▸ Exercise goal: Say how many lines contain the word "scene". Only the number should be given.

▸ Supplied material:
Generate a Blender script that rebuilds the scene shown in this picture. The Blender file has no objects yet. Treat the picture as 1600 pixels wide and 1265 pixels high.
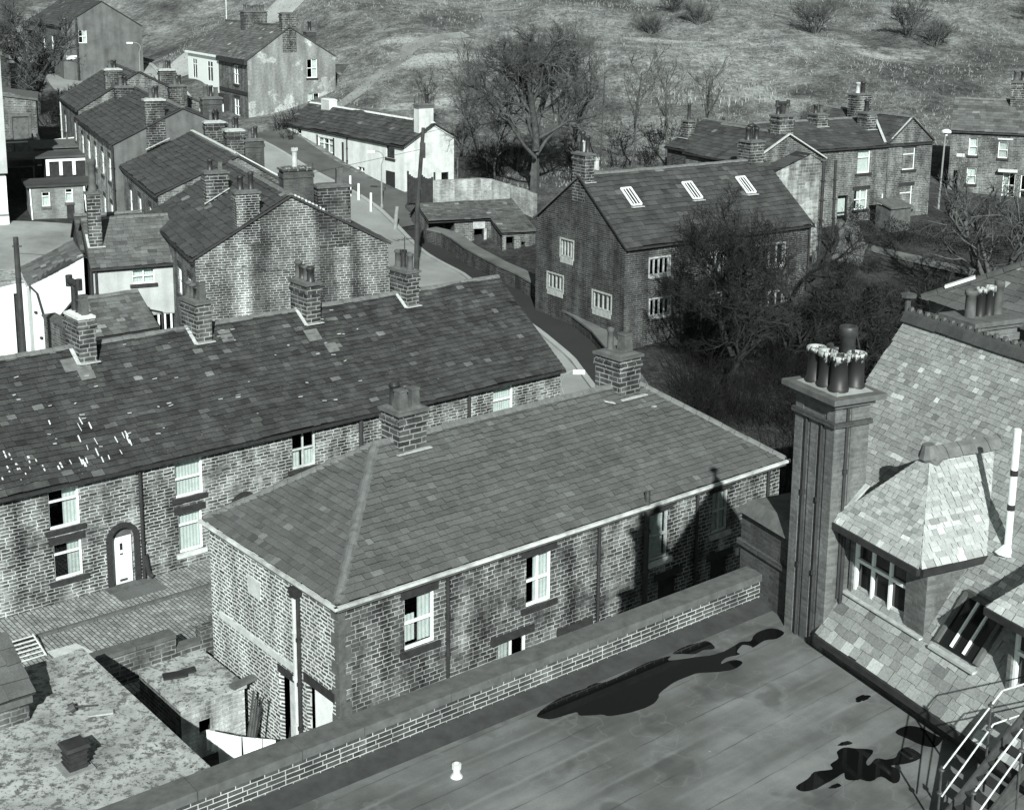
import bpy, math, random
import numpy as np
from mathutils import Vector, Matrix, noise as mnoise
from mathutils.geometry import tessellate_polygon

SC = bpy.context.scene
COL = SC.collection
rnd = random.Random(11)
rad = math.radians

# ------------------------------------------------------------------ camera
cam_d = bpy.data.cameras.new('camera')
cam = bpy.data.objects.new('camera', cam_d)
COL.objects.link(cam)
cam_d.sensor_width = 36.0
cam_d.lens = 2158.36 / 1600 * 36.0
cam_d.shift_y = -(632.5 - 415.0) / 1600
cam_d.clip_end = 2000
_p, _r = 0.2063, -0.0094
_F = Vector((0, math.cos(_p), -math.sin(_p)))
_R0 = Vector((1, 0, 0)); _D0 = Vector((0, -math.sin(_p), -math.cos(_p)))
_R = _R0 * math.cos(_r) + _D0 * math.sin(_r)
_D = -_R0 * math.sin(_r) + _D0 * math.cos(_r)
_m = Matrix((_R, -_D, -_F)).transposed().to_4x4()
_m.translation = (0, 0, 21.3)
cam.matrix_world = _m
SC.camera = cam

# ------------------------------------------------------------------ light
SUN_EL = 30.5
SH = Vector((0.07, -0.9975, 0)).normalized()          # horizontal direction towards the sun
S = Vector((SH.x * math.cos(rad(SUN_EL)), SH.y * math.cos(rad(SUN_EL)), math.sin(rad(SUN_EL))))
sun_d = bpy.data.lights.new('sun', 'SUN')
sun_d.energy = 5.0
sun_d.angle = rad(0.5)
sun_d.color = (1.0, 0.985, 0.96)
sun = bpy.data.objects.new('sun', sun_d)
COL.objects.link(sun)
sun.rotation_euler = S.to_track_quat('Z', 'Y').to_euler()
sun.location = (0, 0, 80)
W = bpy.data.worlds.new('World')
SC.world = W
W.use_nodes = True
nt = W.node_tree
nt.nodes.clear()
sky = nt.nodes.new('ShaderNodeTexSky')
sky.sky_type = 'NISHITA'; sky.sun_disc = False
sky.sun_elevation = rad(SUN_EL)
sky.sun_rotation = math.atan2(S.x, S.y)
bw = nt.nodes.new('ShaderNodeRGBToBW')
tn = nt.nodes.new('ShaderNodeMixRGB'); tn.blend_type = 'MULTIPLY'; tn.inputs[0].default_value = 1
tn.inputs[2].default_value = (0.90, 1.0, 0.97, 1)
bg = nt.nodes.new('ShaderNodeBackground'); bg.inputs[1].default_value = 0.06
wo = nt.nodes.new('ShaderNodeOutputWorld')
nt.links.new(sky.outputs[0], bw.inputs[0]); nt.links.new(bw.outputs[0], tn.inputs[1])
nt.links.new(tn.outputs[0], bg.inputs[0]); nt.links.new(bg.outputs[0], wo.inputs[0])
SC.view_settings.view_transform = 'Standard'
SC.view_settings.look = 'None'
SC.view_settings.exposure = 0.6
SC.view_settings.gamma = 1.0

# ------------------------------------------------------------------ materials
def g(v):
    """black-and-white print with a faint cool tone"""
    return (v * 0.905, v, v * 0.972, 1)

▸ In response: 2